Severe 'Food Shocks' Likely Due To Extreme Weather

Extreme weather such as intense storms, droughts and heatwaves will cause more frequent and severe food shortages as the global climate and food supply systems change.

Reuters
Drought Stricken Corn

Extreme weather such as intense storms, droughts and heat waves will cause more frequent and severe food shortages as the global climate and food supply systems change, British and American experts warned on Friday, Reuters reported.

The pressure on the world's food supplies is so great, and the increase in extreme weather events so rapid, they said, that food shortages on a scale likely to occur once a century under past conditions, may in future hit as often as once every 30 years.

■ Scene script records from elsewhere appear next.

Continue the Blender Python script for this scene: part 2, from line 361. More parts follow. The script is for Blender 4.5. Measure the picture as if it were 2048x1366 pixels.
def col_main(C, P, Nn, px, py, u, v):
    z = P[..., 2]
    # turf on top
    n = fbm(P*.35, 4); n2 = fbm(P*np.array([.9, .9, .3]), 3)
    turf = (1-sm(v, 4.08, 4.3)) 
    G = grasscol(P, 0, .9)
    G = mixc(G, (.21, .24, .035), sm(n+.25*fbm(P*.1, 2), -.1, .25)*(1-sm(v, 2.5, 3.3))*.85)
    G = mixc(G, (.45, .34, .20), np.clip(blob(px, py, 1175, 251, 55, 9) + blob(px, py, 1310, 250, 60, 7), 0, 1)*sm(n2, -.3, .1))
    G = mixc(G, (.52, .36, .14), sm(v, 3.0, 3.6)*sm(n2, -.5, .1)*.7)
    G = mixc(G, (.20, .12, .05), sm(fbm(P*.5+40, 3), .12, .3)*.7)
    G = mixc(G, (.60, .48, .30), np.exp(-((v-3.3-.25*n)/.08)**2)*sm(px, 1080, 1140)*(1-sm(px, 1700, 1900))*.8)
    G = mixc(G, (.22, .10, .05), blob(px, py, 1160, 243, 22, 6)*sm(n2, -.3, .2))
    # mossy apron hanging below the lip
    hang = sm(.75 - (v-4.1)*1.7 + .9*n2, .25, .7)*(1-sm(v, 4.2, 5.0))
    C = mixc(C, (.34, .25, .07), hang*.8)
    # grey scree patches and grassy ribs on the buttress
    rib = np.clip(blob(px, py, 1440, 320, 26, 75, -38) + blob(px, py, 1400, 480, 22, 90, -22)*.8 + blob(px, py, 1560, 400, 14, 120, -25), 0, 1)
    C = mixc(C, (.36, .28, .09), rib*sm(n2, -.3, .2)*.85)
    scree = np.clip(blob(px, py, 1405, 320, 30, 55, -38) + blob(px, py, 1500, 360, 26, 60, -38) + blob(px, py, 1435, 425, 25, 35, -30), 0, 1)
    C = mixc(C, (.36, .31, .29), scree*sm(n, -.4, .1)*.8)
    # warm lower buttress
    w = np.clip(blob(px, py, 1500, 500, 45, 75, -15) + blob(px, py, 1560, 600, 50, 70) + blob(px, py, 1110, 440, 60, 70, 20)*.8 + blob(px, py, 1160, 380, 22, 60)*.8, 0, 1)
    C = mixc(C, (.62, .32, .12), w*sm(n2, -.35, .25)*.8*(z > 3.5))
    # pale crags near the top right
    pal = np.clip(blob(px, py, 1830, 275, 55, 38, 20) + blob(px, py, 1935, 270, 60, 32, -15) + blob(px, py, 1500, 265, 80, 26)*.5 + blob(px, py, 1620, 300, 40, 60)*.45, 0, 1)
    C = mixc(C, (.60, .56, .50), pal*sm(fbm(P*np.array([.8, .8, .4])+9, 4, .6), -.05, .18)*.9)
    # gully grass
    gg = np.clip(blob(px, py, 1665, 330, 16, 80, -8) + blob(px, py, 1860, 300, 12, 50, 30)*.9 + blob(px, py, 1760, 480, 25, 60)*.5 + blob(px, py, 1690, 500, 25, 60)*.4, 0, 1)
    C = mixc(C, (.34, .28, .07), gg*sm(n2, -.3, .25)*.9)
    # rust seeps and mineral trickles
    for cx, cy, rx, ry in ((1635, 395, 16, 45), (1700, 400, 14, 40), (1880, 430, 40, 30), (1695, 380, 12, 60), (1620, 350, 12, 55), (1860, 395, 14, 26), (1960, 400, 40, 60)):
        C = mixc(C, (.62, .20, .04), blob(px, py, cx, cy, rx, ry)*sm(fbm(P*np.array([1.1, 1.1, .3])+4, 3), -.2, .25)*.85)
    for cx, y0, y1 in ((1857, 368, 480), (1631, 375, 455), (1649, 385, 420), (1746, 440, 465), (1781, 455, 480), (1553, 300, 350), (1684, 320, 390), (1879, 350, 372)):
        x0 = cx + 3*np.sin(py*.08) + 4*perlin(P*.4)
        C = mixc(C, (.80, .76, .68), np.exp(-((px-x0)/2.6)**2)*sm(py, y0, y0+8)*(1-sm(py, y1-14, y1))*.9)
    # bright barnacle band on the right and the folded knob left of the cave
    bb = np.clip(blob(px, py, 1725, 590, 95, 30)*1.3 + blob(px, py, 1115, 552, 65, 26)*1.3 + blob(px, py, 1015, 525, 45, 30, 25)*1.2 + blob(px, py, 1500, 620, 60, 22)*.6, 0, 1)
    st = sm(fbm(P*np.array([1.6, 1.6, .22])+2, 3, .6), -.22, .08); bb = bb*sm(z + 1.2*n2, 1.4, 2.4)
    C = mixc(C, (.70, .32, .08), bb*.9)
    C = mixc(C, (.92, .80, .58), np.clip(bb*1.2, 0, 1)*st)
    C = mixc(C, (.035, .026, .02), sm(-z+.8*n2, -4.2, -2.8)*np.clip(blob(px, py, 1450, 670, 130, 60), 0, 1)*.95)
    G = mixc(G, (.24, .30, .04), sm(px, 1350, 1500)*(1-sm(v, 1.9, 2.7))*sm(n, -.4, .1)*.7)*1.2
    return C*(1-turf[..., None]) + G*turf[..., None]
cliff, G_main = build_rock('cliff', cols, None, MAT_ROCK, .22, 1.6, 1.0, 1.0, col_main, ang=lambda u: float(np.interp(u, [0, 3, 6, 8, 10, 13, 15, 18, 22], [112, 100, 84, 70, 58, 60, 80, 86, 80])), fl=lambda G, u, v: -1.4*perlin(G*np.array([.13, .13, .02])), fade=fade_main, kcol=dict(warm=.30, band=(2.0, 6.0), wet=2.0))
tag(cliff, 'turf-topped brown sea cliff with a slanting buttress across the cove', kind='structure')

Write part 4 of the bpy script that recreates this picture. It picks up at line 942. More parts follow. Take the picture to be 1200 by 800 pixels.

"The chance of having a weather-related food shock is increasing, and the size of that shock is also increasing," said Tim Benton, a professor of population ecology at Leeds University who presented a report commissioned by the British government.

"And as these events become more frequent, the imperative for doing something about it becomes even greater."

The report, prepared by the UK-US Taskforce on Extreme Weather and Global Food System Resilience, also warned that knee-jerk national responses to production drops, such as the imposition of export or import bans on certain foods or crops, risk exacerbating a problem and fueling spikes in food prices.

"If you put the worst case institutional responses together with a worst case production shock, that's when it starts spiraling out of control," said Rob Bailey, research director for energy, environment and resources at Britain's Chatham House think tank, the Royal Institute of International Affairs.

The experts looked at production of the world's most important commodity crops -- maize, soybean, wheat and rice – and how droughts, floods and storms might impact it in future.

Since most of the global production of these four crops comes from a small number of countries such as China, the United States and India, extreme weather events in these regions will have the largest impact on global food supplies, they said.